Kyle Clark’s full story on the school board elections in Douglas County and Jefferson County is eleven sentences long. Four of those eleven sentences–in addition to the title of the story–contain the words “unions,” “union-backed,” or “union-supported.” Now, we’re not disputing that the Colorado Education Association and their subsidiary organizations in Jefferson and Douglas Counties played a role in these elections–certainly they did, just as they did in the historic recall elections two years ago that swept a controversial far-right school board majority in Jefferson County from power.

But here’s the thing: over 120,000 Jefferson County voters participated in the school board elections that concluded yesterday.
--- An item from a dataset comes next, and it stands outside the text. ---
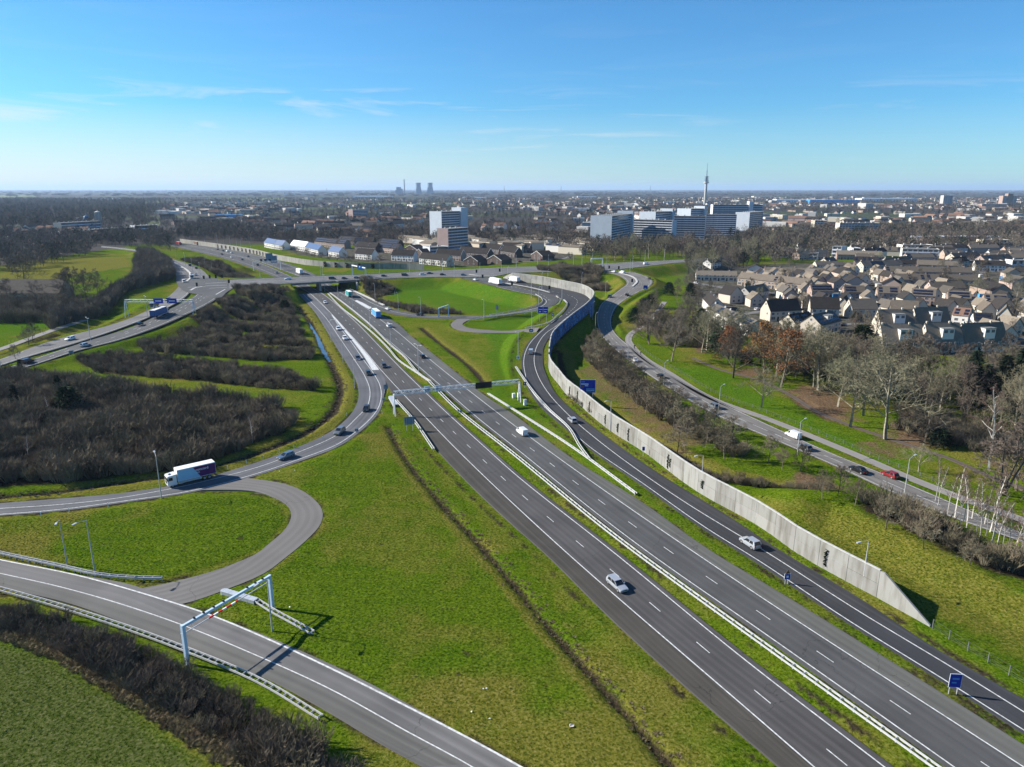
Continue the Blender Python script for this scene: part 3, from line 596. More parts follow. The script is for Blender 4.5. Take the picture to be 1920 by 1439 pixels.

No doubt the teacher’s union’s support was helpful to the candidates who prevailed, but it’s Jefferson County voters who made the final decision–not the teacher’s union–and the winning candidates won by a landslide. And that means to obsess over the role of the union to the absolutely ridiculous extent Kyle Clark did in this story makes what he did here something other than journalism. This is a story written by someone so steeped in the demonization pushed by conservatives of organized labor that he completely lost sight of the larger reality–which is not “the unions,” but the fact that 120,000 voters who threw far-right radicals out of power in Jefferson County two years ago reaffirmed their choice by a similarly overwhelming margin.

Much like the Denver Post’s just-plain-sad endorsements that the voters ignored, this is a local TV newsman demonstrating only one thing: that he listens to the wrong people.

Comments

17 thoughts on “Who’s Afraid of Big Bad Teacher’s Unions?

  1. We are pretty much monsters in human guise.wink Seriously, teacher's unions have been at the forefront of every progressive movement or advance in democracy since there were teacher's unions. Before there were teacher's unions, teachers were still leading progressive movements.

    And the public sector unions tend to be the only big-money counterbalance to the corporate right donors.

  2. This isn't the first time for Kyle either. Click on the "two years ago" link, Pols refers to some weird "corrections" he did right before the election trying to undo another reporter's work. He was a snake last time too, not sure what his gripe is.

      1. Two comments ?! on the same subject?

        Hey- I'd like to interview you. Serious.
        We pay scale (if you got a card) you're only gonna get 8-10,000 views and 1/2 that could be my mom just watching it over and over.

        But it's fun -we have great coffee and solid ale if you prefer.
        It takes about an hour – and you get all the questions in advance, if you want.

    1. And guess what.  The anti-voucher candidates all won by an average of 58% to 42%.  An average margin of 16% (surely you went to school and calculate what a blow out loss this is for the Christian Madrasas).  The Evangelicals and Flat Earth believers aren't going to get any free cash to teach Creationism.  Oh dear, Douglas County children are going to be exposed to Climate Change information and transformative science cirriculums.  Free thinking instead of mind control.  Damn those parents who want their children to be competitive in a complicated world.

  3. Unions? Yes, they mattered in JeffCo and Thompson in 15, and they mattered again in DougCo this year because DougCo could learn from those earlier victories. Does their money help fight corporate takeovers of public schools? Yes to that, too. But the real lesson is that when teachers get out of their classrooms and connect with their school communities, not just parents, schools and communities win. Unions help there, too.

  4. James O'Keefe hates teacher's unions. They're his latest target. I don't know if OafKeefvfe is afraid of teacher's unions, but his Koch funders are.

    Project Veritas (OafKeefve's propaganda arm) has some ugly stories which imply that all teacher unions cover up for child molesters and abusers. Nasty stuff.

    The reality is that schools err on the side of protecting kids, immediately putting anyone accused of improper contact with a child on administrative leave pending investigation. Unions make sure the accused gets due process.  But kids' safety comes first.

    That's the process I'd like our legislature to have. Baumgardner would have missed a lot of votes. Lebsock, too.